Précisions apportées le 9 septembre 2011 par Maître Gilles Devers, avocat à Lyon, qui a, en janvier 2009, avec 400 associations internationales, déposé à la CPI la requête pour crime de guerre et crime contre l’humanité contre les dirigeants israéliens de l’opération Plomb durci.
"La possibilité de se constituer partie civile au procès pénal est une pratique juridique minoritaire. Ce n’est pas une question propre aux tribunaux militaires, mais une question générale.
Dans la plupart des Etats, il y a une séparation stricte de l’action publique, conduite par le procureur, et de l’action civile, qui vise à la défense des intérêts de la victime.
La France, l’Italie, l’Espagne connaissent le régime, la victime participant au procès pénal. Mais ce système est ignoré aux USA, au Royaume Uni, en Allemagne, dans la très grande majorité des Etats, et je crois dans tous les systèmes juridiques arabes.
La constitution de partie civile a des avantages et des inconvénients, mais il n’existe aucun principe ni aucune jurisprudence pour dire que la constitution de partie civile lors du procès pénal est une nécessité du procès équitable.

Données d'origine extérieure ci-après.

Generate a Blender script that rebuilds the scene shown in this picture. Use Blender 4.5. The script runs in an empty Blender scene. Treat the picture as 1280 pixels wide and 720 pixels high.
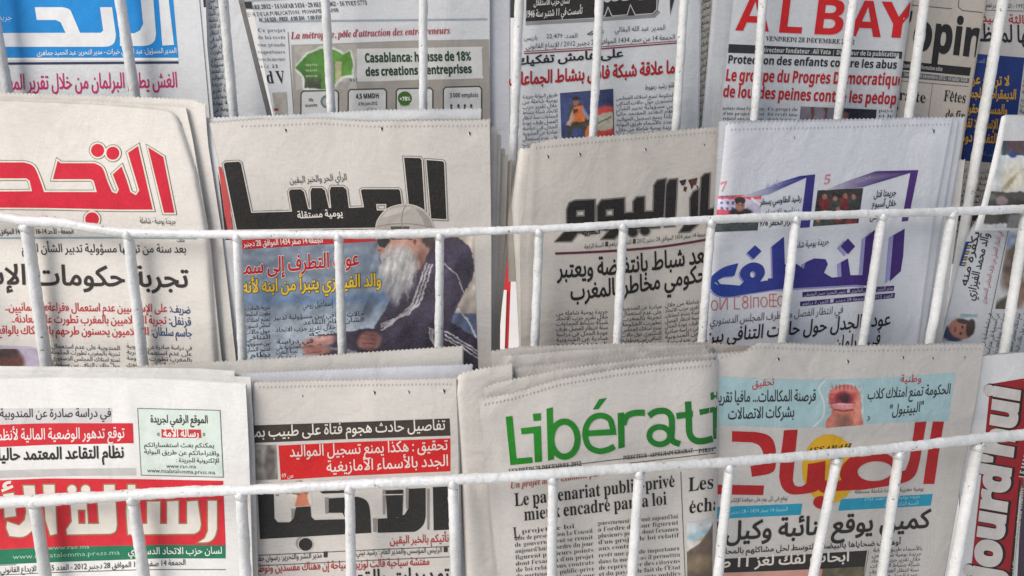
import bpy, bmesh, math, random
import numpy as np
from mathutils import Vector, Matrix, noise
from mathutils.geometry import tessellate_polygon, delaunay_2d_cdt

SC = bpy.context.scene
rnd = random.Random(7)

# ---------------------------------------------------------------- camera
F = 1100.0                                  # focal length in photo pixels (1280 wide)
cam_d = bpy.data.cameras.new('camera')
cam_d.sensor_width = 36.0
cam_d.lens = F / 1280.0 * 36.0
cam_d.clip_start = 0.02
cam_d.clip_end = 200.0
cam = bpy.data.objects.new('camera', cam_d)
SC.collection.objects.link(cam)
SC.camera = cam
PITCH, YAW, ROLL = math.radians(20.0), math.radians(-2.5), math.radians(2.1)
CR = (Matrix.Rotation(YAW, 3, 'Z') @ Matrix.Rotation(math.pi / 2 - PITCH, 3, 'X') @ Matrix.Rotation(ROLL, 3, 'Z'))
fwd = CR @ Vector((0, 0, -1))
TARGET = Vector((0, 0, 1.20))
CLOC = TARGET - fwd * 1.0
cam.matrix_world = Matrix.Translation(CLOC) @ CR.to_4x4()
cam_d.dof.use_dof = False

# ---------------------------------------------------------------- light
SUN_EL, SUN_AZ = math.radians(44), math.radians(-55)    # azimuth measured from the viewer's back towards the left
world = bpy.data.worlds.new('World')
SC.world = world
world.use_nodes = True
wn = world.node_tree
bg = wn.nodes['Background']
sky = wn.nodes.new('ShaderNodeTexSky')
sky.sky_type = 'NISHITA'
sky.sun_disc = False
sky.sun_elevation = SUN_EL
sun_dir = Vector((math.sin(SUN_AZ) * math.cos(SUN_EL), -math.cos(SUN_AZ) * math.cos(SUN_EL), math.sin(SUN_EL)))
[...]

Je comprends du compte rendu que le PCHR a pu très facilement, en qualité d’association, participer comme observateur, et avoir accès la procédure. C’est une possibilité qui serait très discutée en droit français, car cette association a un but très général, et non pas lié à la défense des intérêts, directs ou indirects de la victime. Une ONG « généraliste » peut bien sur assister au procès, qui est public, mais elle n’a aucun droit d’accès au dossier."